Myśliwi z Koła Łowieckiego „Dzik” przygotowali bogatą wystawę trofeów łowieckich, która zdobiła salę i stała się tłem spotkania. Zaprezentowali nawet wielkiego głuszca, znanego już tylko nielicznym mieszkańcom Pomorza, który jest jednym z „bohaterów” powieści. Udostępnił go ze swojej kolekcji wielki dziemiański pasjonat polowań p. Roman Kołodziejczyk. Dzięki uprzejmości p. Mariusza Kartuszyńskiego z Koła Łowieckiego „Ponowa” prelegent podczas wystąpienia oraz dedykowania kolejnych egzemplarzy książki, które dołączą do kilkudziesięciu kaszubskich biblioteczek domowych w Dziemianach i okolicy, mógł zasiąść na majestatycznym siedzisku z jelenich rogów.
Podczas spotkania nie zabrakło -jak to u Kaszubów - muzyki. Obecni na spotkaniu razem śpiewali znane kaszubskie i polskie frantówki wpisujące się w klimat spotkania, takie jak „Hej tu u nas na Kaszëbach”, „Kaszëbsczé jezora, kaszëbsczi las”, „Pojedziemy na łów”, „Hej, hej do kniei” „Jedziemy na polowanie” czy „Szła dzieweczka do laseczka” poprowadzeni przez uczniów p. Zofii Wałdoch” z dziemiańskiej szkoły podstawowej przy akompaniamencie akordeonów p. Jana Żywickiego i Huberta Krych.
Wspólne śpiewy kontynuowano jeszcze długo w wieczór podczas wspólnej biesiady przy bigosie, wędlinach i pasztetach z dziczyzny, swojskim chlebie z kaszubskim smalcem, grzybkach w occie i wypiekach, jakżeby inaczej, z owocami leśnymi.

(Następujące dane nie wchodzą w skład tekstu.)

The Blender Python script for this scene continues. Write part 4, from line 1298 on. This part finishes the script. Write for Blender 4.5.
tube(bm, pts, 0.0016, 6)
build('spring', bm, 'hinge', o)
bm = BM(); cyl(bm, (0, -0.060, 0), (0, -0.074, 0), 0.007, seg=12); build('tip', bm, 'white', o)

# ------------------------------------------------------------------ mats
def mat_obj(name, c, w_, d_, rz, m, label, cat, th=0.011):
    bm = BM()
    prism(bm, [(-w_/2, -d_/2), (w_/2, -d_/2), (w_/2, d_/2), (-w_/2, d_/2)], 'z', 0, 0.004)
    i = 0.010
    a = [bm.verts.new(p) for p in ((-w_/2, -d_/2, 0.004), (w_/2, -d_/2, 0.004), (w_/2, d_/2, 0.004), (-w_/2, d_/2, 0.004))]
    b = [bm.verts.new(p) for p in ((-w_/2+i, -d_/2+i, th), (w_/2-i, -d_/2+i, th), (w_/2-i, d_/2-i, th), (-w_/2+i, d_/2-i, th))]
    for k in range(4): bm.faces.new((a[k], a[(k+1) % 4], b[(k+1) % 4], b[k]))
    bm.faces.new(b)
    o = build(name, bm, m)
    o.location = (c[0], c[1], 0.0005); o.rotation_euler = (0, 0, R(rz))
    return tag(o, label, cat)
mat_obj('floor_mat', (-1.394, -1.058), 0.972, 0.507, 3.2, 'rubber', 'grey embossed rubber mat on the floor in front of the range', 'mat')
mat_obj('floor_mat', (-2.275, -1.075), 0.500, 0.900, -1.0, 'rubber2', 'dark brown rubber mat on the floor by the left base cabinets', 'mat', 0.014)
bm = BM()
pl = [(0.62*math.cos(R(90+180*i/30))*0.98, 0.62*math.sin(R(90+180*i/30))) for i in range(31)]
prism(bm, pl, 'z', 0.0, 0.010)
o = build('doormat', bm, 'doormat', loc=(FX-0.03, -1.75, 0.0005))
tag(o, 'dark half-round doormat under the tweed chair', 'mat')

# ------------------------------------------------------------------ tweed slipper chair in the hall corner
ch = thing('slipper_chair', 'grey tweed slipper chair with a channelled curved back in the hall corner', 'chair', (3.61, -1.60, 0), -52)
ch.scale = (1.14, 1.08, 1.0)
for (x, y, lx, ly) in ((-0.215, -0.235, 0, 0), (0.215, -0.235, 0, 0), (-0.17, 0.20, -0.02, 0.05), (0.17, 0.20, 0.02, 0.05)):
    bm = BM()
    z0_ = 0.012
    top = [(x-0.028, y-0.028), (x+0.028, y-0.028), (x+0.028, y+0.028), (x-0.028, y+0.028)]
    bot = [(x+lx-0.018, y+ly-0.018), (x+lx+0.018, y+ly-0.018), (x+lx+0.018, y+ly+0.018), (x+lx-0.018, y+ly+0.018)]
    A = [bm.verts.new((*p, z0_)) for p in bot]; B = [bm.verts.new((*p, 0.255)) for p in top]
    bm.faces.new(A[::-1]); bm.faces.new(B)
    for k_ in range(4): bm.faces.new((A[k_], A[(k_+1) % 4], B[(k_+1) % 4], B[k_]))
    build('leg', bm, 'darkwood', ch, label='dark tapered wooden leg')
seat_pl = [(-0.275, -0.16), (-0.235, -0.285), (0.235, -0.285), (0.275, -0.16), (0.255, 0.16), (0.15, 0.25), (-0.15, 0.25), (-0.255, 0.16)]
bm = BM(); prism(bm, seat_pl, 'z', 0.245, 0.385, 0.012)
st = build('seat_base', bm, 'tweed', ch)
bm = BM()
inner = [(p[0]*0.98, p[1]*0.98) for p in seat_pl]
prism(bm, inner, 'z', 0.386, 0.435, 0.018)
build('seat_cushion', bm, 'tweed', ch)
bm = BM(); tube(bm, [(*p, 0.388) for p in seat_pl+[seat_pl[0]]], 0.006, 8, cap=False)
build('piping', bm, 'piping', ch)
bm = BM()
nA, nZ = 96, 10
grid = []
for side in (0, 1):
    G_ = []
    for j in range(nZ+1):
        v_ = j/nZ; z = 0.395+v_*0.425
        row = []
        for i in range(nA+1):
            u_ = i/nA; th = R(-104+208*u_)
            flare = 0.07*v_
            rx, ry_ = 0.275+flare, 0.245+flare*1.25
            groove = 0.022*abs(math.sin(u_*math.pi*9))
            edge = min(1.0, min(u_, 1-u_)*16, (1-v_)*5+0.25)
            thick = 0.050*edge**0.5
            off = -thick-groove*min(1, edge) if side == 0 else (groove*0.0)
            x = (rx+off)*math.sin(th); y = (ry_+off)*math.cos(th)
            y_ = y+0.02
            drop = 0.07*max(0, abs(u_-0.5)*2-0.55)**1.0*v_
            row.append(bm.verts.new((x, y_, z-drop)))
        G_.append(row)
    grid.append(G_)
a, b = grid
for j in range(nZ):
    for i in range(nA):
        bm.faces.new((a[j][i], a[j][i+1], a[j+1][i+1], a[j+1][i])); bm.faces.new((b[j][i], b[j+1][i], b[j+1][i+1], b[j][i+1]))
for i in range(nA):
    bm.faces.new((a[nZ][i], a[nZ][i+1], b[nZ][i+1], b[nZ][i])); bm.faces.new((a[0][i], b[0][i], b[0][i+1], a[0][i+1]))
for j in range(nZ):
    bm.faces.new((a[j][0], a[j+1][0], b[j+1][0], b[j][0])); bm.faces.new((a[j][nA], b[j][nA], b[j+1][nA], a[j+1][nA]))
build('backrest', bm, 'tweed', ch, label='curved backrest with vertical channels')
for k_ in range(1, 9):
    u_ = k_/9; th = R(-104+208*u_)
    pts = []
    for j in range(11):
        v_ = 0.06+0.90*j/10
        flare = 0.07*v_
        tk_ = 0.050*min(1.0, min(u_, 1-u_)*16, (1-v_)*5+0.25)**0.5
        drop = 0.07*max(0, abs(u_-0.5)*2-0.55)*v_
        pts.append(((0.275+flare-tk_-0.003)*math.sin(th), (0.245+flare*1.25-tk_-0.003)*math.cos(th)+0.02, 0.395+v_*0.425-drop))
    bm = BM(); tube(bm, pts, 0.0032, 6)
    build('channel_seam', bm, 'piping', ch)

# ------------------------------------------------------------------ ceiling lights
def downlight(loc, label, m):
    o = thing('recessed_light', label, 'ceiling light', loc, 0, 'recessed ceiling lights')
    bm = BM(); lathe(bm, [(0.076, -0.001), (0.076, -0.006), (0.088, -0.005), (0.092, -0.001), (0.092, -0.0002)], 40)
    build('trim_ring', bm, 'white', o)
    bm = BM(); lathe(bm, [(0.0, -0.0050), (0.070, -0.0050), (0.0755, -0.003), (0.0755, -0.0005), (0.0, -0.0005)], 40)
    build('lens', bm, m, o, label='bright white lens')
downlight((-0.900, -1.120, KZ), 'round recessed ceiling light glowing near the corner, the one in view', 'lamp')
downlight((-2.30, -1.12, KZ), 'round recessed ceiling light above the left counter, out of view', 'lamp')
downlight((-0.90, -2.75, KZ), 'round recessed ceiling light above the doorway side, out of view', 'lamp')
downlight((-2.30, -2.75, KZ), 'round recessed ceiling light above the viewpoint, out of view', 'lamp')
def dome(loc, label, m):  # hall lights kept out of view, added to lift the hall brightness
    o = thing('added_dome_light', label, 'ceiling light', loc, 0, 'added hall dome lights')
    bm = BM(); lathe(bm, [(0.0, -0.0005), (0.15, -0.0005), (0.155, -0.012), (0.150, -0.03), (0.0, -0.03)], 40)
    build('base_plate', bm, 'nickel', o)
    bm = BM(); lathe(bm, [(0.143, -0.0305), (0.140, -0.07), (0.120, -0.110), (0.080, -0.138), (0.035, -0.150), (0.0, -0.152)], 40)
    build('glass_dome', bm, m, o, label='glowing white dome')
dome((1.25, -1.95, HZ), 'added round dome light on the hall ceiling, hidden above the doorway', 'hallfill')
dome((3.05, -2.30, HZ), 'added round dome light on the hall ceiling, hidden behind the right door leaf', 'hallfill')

Mimo przygotowanej radosnej atmosfery i interesującej tematyki spotkania dziemiańscy zrzeszeniowcy nie zapomnieli by na listopadowej wieczornicy cofnąć się pamięcią do drëchów, którzy już na wieczność opuścili szeregi Oddziału ZKP w Dziemianach. Minutą ciszy, wspólną modlitwą i wierszem Henrika Hewelta „Dzéń Zôdëszny”
pochylili się w skupieniu nad wspomnieniem o zmarłych członkach oddziału, ś.p. Hiacenty Dorau, Zygmunta Rompczyka i niedawno zmarłego, pierwszego prezesa i założyciela oddziału Adama Czarnowskiego.